The Cybersecurity Information Sharing Act of 2015 set requirements for the Departments of Homeland Security, Defense and Justice, along with the Director of National Intelligence, to share information on cybersecurity threats with private entities; state, local and tribal governments; and the general public. It also provides liability protections for entities that voluntarily share and receive cyber threat indicators and defensive measures with other entities or with the government. 

The law has mostly succeeded in these goals, according to government studies. In a 2023 report, staff of the Office of the Inspector General of the Intelligence Community found that all of the departments named in the law had met its information sharing requirements and that the private sector was using the information sharing tools that agencies had put in place since its passage.  

Similarly, authors of an analysis from the Government Accountability Office the same year observed that agencies had identified barriers to information sharing across the government as required by the act and were developing strategies for removing those barriers. 

But cybersecurity professionals in multiple industries have expressed concern that the information sharing environment fostered by the law will decay quickly if the act is allowed to expire Sept. 30. Several electric industry stakeholder organizations joined a letter from the U.S. Chamber of Commerce to Congress in May 2025 urging reauthorization, including the Edison Electric Institute, Electric Power Supply Association, GridWise Alliance, Large Public Power Council and National Electrical Manufacturers Association (NEMA). 

“It’s important to ensure that you know what are the common threats that industry is seeing, what are tactics that bad actors are implementing, what’s the chatter in the dark web around these actions?” Peter Ferrell, director of government relations at NEMA, told ERO Insider. “If those [electrical] systems go down … they don’t easily come back up. And so ensuring that those systems are as secure as possible, and sharing information among industry members [and] government partners is super critical.” 

Ferrell couldn’t share details on the electric industry’s use of the law because of confidentiality concerns but did suggest that “the fact that you haven’t heard about it more is probably proof that it does work.” 

“No one reports things when they don’t happen; they only report things when they do happen. So, while there have been major exploits over the past 10 years, and they are significant, you don’t see a lot of attacks happening on the manufacturing side of things.” 

Members of the government have shared similar sentiments. Testifying before Congress in May 2025, Brandon Wales, former executive director of DHS’s Cybersecurity and Infrastructure Security Agency, called the act “an important tool to facilitate the flow of critical cyber intelligence” and said “letting it expire would be a huge step back.” At the same hearing, former acting National Cyber Director Kemba Walden not only pushed for reauthorization but urged Congress to update the act to clarify authorized defensive measures. 

Efforts are under way to extend the act before it expires. Rep. Andrew Garbarino (R-N.Y.) introduced a bill Sept. 2 that would reauthorize the law through 2035 while updating definitions of “artificial intelligence” and “critical infrastructure,” and requirements on industry outreach.

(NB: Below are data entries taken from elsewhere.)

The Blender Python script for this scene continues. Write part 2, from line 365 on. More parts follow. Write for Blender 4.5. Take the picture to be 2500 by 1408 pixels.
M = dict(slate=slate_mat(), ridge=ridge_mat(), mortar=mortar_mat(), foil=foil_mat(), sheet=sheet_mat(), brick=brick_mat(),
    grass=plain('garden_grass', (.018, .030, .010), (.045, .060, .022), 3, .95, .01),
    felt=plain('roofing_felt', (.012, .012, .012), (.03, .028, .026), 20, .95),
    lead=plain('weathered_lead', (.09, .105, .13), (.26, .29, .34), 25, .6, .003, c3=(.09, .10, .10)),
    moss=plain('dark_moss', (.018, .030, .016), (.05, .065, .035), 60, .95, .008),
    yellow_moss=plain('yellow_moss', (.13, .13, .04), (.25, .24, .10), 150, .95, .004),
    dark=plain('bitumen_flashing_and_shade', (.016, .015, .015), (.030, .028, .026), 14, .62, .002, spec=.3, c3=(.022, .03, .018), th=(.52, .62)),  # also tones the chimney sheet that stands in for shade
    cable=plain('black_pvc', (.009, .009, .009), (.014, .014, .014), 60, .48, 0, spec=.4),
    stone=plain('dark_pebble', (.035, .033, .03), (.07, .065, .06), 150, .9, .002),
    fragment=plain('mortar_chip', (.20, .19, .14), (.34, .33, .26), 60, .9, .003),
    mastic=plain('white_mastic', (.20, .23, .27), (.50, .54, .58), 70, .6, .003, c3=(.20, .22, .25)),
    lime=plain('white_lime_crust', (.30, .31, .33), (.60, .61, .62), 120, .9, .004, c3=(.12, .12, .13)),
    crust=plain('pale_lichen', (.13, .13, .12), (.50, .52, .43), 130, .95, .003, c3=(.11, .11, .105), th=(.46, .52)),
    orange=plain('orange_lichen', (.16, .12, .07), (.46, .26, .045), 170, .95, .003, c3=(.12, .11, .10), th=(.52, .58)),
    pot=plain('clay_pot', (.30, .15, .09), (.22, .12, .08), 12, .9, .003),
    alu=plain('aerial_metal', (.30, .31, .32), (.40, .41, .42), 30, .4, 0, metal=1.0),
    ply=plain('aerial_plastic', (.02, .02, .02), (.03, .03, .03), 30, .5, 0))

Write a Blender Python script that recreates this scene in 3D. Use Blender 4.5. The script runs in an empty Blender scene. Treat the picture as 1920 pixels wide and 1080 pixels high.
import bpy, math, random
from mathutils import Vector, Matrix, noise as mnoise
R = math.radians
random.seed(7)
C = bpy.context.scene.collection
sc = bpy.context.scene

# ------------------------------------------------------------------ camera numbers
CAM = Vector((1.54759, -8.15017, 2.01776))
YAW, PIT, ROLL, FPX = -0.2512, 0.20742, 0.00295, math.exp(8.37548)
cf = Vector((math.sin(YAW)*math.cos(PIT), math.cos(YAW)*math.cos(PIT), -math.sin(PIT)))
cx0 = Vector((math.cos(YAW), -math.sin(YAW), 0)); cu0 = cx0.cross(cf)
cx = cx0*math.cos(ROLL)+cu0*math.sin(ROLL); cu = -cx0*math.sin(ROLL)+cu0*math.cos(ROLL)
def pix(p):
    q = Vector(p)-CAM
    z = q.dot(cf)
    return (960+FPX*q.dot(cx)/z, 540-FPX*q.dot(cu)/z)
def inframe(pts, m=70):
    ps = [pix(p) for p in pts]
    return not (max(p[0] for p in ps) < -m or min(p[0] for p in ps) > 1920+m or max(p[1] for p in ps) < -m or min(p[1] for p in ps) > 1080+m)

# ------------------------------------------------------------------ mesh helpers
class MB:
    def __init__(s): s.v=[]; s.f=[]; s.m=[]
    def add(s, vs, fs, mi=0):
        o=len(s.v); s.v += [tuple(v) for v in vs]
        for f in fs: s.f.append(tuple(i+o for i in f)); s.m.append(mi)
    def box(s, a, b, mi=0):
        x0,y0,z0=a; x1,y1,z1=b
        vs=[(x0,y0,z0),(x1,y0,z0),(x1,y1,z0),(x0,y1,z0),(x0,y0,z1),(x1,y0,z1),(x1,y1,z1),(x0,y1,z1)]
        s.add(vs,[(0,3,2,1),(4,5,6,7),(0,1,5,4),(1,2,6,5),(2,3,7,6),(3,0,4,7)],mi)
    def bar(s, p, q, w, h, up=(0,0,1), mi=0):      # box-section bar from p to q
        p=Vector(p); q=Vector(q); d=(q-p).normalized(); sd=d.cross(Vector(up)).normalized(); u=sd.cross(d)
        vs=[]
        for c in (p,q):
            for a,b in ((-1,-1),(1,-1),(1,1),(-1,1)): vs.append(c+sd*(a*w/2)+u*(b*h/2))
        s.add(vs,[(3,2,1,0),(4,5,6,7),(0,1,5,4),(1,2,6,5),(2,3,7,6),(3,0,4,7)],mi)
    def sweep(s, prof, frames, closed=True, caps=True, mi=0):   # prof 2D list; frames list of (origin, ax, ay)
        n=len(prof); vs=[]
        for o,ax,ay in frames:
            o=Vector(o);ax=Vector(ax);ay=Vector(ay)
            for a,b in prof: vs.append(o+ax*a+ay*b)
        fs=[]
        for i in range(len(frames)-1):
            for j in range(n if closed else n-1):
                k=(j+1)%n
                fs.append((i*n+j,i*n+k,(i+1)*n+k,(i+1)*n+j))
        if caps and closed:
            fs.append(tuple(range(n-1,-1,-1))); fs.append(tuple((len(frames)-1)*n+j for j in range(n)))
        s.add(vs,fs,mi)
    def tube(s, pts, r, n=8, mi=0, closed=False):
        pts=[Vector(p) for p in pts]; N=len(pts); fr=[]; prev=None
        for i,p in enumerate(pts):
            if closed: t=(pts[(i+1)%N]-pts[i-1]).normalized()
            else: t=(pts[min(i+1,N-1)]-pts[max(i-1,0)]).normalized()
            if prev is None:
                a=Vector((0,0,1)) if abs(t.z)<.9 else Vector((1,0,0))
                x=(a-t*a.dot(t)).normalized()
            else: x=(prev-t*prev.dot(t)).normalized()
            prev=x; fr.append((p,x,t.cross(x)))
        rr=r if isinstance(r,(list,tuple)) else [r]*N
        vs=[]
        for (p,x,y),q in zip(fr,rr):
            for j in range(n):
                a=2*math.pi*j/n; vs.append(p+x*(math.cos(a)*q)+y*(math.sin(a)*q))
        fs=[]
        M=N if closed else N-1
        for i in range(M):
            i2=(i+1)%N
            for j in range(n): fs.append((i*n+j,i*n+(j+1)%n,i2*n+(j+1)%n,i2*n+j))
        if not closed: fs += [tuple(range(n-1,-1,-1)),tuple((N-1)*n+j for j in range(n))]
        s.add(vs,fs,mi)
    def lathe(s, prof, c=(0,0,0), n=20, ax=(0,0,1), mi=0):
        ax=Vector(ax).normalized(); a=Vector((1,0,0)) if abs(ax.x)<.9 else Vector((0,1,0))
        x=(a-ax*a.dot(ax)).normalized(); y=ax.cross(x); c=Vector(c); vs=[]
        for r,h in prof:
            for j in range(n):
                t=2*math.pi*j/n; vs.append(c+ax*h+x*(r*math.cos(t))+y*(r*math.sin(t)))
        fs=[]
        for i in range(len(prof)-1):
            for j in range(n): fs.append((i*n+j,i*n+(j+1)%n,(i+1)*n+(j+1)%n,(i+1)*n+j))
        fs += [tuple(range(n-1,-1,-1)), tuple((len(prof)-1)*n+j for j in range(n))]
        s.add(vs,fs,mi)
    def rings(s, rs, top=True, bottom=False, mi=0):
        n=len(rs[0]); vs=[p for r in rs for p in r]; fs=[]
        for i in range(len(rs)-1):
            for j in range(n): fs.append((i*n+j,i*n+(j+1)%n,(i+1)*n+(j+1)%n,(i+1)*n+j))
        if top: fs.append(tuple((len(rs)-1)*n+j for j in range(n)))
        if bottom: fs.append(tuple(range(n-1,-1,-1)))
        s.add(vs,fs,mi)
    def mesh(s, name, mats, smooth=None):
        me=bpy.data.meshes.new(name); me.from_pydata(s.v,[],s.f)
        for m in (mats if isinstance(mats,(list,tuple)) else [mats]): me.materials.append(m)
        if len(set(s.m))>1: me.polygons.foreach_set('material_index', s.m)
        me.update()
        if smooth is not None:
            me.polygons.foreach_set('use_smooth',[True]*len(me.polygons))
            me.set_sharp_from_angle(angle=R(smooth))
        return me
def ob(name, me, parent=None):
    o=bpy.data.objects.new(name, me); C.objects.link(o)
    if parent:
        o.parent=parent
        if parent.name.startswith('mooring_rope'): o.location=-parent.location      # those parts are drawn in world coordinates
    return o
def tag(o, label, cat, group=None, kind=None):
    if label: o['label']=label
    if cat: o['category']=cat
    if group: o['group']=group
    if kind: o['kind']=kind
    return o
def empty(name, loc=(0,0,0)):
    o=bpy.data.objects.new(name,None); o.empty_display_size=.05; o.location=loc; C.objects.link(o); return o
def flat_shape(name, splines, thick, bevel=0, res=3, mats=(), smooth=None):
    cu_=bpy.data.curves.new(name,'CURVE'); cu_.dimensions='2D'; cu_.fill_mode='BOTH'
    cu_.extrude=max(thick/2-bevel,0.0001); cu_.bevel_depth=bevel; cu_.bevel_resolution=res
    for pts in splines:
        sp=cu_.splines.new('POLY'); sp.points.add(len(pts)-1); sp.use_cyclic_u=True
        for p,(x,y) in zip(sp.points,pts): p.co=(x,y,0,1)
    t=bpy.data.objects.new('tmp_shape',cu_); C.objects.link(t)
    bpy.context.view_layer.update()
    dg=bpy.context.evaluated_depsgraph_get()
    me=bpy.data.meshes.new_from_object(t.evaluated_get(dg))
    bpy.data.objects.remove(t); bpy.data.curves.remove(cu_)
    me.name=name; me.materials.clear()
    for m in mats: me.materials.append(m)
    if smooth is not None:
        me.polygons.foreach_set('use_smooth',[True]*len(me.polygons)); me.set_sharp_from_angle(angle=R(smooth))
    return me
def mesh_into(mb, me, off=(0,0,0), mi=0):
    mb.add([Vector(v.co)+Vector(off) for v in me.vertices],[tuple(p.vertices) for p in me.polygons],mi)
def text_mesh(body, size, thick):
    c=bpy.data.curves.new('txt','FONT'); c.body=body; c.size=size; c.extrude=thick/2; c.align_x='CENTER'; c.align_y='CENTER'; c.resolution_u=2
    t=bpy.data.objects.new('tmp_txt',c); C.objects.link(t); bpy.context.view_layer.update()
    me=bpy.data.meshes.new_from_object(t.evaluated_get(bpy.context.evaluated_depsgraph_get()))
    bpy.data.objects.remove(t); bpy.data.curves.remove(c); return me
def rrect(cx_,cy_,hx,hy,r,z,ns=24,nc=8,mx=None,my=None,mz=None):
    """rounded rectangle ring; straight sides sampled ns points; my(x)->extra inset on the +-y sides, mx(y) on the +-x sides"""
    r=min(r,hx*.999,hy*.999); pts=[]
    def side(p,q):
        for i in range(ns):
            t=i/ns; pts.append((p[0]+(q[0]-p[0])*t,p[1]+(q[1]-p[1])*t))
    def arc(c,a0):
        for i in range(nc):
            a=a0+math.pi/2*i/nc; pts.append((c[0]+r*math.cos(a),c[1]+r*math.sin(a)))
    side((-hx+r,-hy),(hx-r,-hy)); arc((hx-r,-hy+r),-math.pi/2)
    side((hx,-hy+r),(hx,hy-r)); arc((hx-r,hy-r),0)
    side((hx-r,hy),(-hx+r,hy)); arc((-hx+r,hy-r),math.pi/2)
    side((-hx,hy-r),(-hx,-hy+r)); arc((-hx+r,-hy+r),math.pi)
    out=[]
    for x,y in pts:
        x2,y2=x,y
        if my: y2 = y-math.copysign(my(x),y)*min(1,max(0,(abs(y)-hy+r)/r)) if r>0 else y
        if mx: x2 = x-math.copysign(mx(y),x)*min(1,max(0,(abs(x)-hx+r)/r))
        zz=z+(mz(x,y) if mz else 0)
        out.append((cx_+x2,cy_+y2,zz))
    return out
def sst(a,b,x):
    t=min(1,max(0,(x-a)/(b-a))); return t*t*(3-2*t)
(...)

The bill has not yet been assigned to a committee. 

Ferrell acknowledged the introduction of the bill and said NEMA would welcome updates to modernize the act but emphasized that the most important thing for the organization and other stakeholders is to ensure there is no gap in its information sharing protections. 

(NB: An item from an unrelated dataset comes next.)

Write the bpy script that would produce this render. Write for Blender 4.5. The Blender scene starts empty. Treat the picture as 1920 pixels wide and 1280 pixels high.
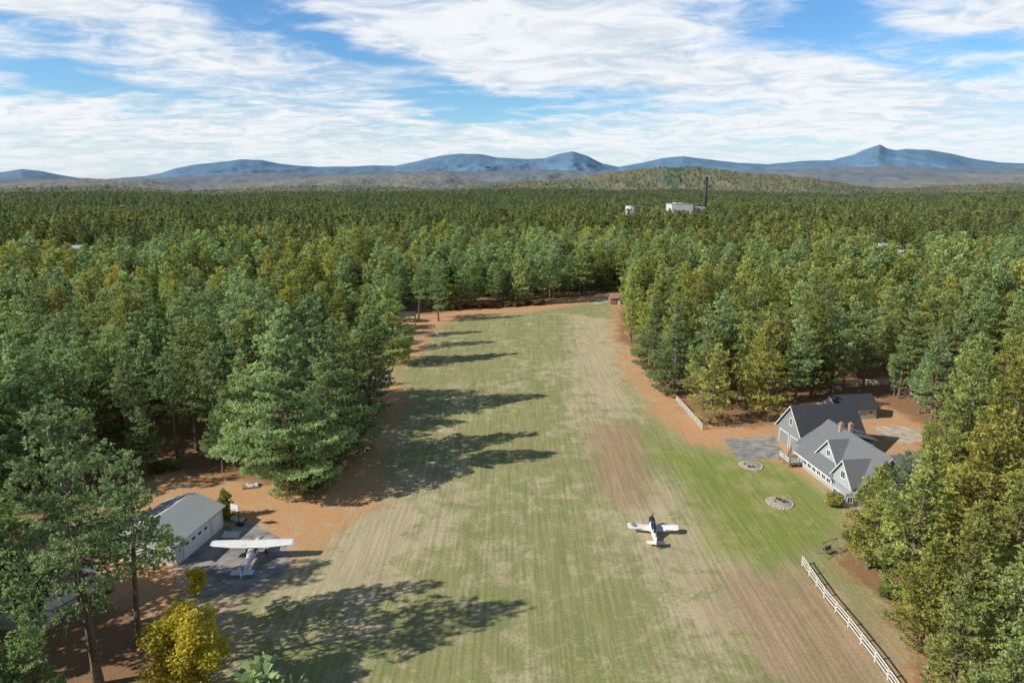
import bpy, math, random
import numpy as np
from mathutils import Vector, noise, Matrix
random.seed(4); RNG=np.random.default_rng(11)
D2R=math.radians
sc=bpy.context.scene
COL=sc.collection
CH=49.0; FPX=1280.0; PITCH=math.atan(295/1280.0)
cp,sp=math.cos(PITCH),math.sin(PITCH)
def ray(u,v):
    a=(u-960)/FPX; b=(640-v)/FPX
    return (a, cp+b*sp, -sp+b*cp)
def G(u,v,z=0.0):
    d=ray(u,v); t=(z-CH)/d[2]
    return (d[0]*t, d[1]*t)
def proj(x,y,z):
    dz=z-CH
    dep=y*cp-dz*sp; up=y*sp+dz*cp
    return 960+FPX*x/max(dep,1e-3), 640-FPX*up/max(dep,1e-3), dep
# ---------------------------------------------------------------- node helpers
def nd(nt,t,ins=None,**props):
    n=nt.nodes.new(t)
    for k,v in props.items(): setattr(n,k,v)
    if ins:
        for k,v in ins.items():
            s=n.inputs[k]
            if isinstance(v,bpy.types.NodeSocket): nt.links.new(v,s)
            else:
                if isinstance(v,(tuple,list)) and len(v)==3 and s.type=='RGBA': v=(*v,1)
                s.default_value=v
    return n
def M(nt,op,a,b=0.0,c=0.0,clamp=False):
    n=nd(nt,'ShaderNodeMath',{0:a,1:b,2:c},operation=op); n.use_clamp=clamp
    return n.outputs[0]
def mix(nt,f,a,b,bt='MIX'):
    n=nd(nt,'ShaderNodeMix',None,data_type='RGBA',blend_type=bt)
    for i,v in ((0,f),(6,a),(7,b)):
        s=n.inputs[i]
        if isinstance(v,bpy.types.NodeSocket): nt.links.new(v,s)
        else: s.default_value=(*v,1) if isinstance(v,(tuple,list)) and len(v)==3 else v
    return n.outputs[2]
def sstep(nt,x,a,b):
    n=nd(nt,'ShaderNodeMapRange',{0:x,1:a,2:b,3:0.0,4:1.0},interpolation_type='SMOOTHSTEP')
    return n.outputs[0]
def newmat(name):
    m=bpy.data.materials.new(name); m.use_nodes=True
    nt=m.node_tree; nt.nodes.clear()
    out=nt.nodes.new('ShaderNodeOutputMaterial')
    return m,nt,out
def simple(name,col,rough=0.6,var=0.12,scale=3.0,metal=0.0,spec=0.4,bump=0.0):
    m,nt,out=newmat(name)
    tc=nd(nt,'ShaderNodeTexCoord')
    no=nd(nt,'ShaderNodeTexNoise',{'Vector':tc.outputs['Object'],'Scale':scale,'Detail':6.0,'Roughness':0.6})
    dark=tuple(c*(1-var*2) for c in col); lite=tuple(min(1,c*(1+var)) for c in col)
    c=mix(nt,sstep(nt,no.outputs[0],0.3,0.7),dark,lite)
    p=nd(nt,'ShaderNodeBsdfPrincipled',{'Base Color':c,'Roughness':rough,'Metallic':metal,'Specular IOR Level':spec})
    if bump>0:
        b=nd(nt,'ShaderNodeBump',{'Height':no.outputs[0],'Strength':bump})
        nt.links.new(b.outputs[0],p.inputs['Normal'])
    nt.links.new(p.outputs[0],out.inputs[0]); return m
def striped(name,col,axis='Z',freq=4.0,depth=0.25,rough=0.7,var=0.1):
    m,nt,out=newmat(name)
    tc=nd(nt,'ShaderNodeTexCoord')
    w=nd(nt,'ShaderNodeTexWave',{'Vector':tc.outputs['Object'],'Scale':freq,'Distortion':0.0},wave_type='BANDS',bands_direction=axis,wave_profile='SAW')
    no=nd(nt,'ShaderNodeTexNoise',{'Vector':tc.outputs['Object'],'Scale':2.5,'Detail':6.0})
    c=mix(nt,no.outputs[0],tuple(x*(1-var*2) for x in col),tuple(x*(1+var) for x in col))
    s=sstep(nt,w.outputs[0],0.0,0.25)
    c=mix(nt,s,tuple(x*(1-depth) for x in col),c)
    p=nd(nt,'ShaderNodeBsdfPrincipled',{'Base Color':c,'Roughness':rough,'Specular IOR Level':0.3})
    nt.links.new(p.outputs[0],out.inputs[0]); return m
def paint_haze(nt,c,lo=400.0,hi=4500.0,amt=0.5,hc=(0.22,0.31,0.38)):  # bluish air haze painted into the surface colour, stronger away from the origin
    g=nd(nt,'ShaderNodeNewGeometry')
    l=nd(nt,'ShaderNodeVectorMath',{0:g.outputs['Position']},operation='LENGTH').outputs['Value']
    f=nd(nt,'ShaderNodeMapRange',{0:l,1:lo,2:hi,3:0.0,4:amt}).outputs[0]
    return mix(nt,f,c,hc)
def foliage(name,dark,light,alt,trans=0.42,altamt=0.6,vlo=0.74,vr=0.56,hv=0.045):
    m,nt,out=newmat(name)
    at=nd(nt,'ShaderNodeAttribute',None,attribute_name='shade')
    oi=nd(nt,'ShaderNodeObjectInfo')
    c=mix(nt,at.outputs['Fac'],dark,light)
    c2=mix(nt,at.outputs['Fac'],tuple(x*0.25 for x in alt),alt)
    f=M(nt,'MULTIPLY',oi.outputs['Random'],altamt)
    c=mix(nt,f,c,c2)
    r2=M(nt,'FRACT',M(nt,'MULTIPLY',oi.outputs['Random'],17.31))
    r3=M(nt,'FRACT',M(nt,'MULTIPLY',oi.outputs['Random'],41.7))
    hs=nd(nt,'ShaderNodeHueSaturation',{'Color':c,'Value':M(nt,'MULTIPLY_ADD',r2,vr,vlo),'Hue':M(nt,'MULTIPLY_ADD',r3,hv,0.5-hv*0.5),'Saturation':M(nt,'MULTIPLY_ADD',r3,-0.2,1.03)})
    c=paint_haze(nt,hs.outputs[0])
    d=nd(nt,'ShaderNodeBsdfDiffuse',{'Color':c})
    t=nd(nt,'ShaderNodeBsdfTranslucent',{'Color':c})
    s=nd(nt,'ShaderNodeMixShader',{0:trans,1:d.outputs[0],2:t.outputs[0]})
    nt.links.new(s.outputs[0],out.inputs[0]); return m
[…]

“There are many pathways that it could possibly go in terms of being reauthorized. But [we hope] that there is no lapse, even a short one,” Ferrell said. “Trust takes a long time … to develop, but it’s very easily eroded. And so we hope that Congress and the powers that be come together and provide a long-term runway. … The sector needs this in order to make sure that [we can hit] those other, bigger policy and economic goals that America is trying to achieve.”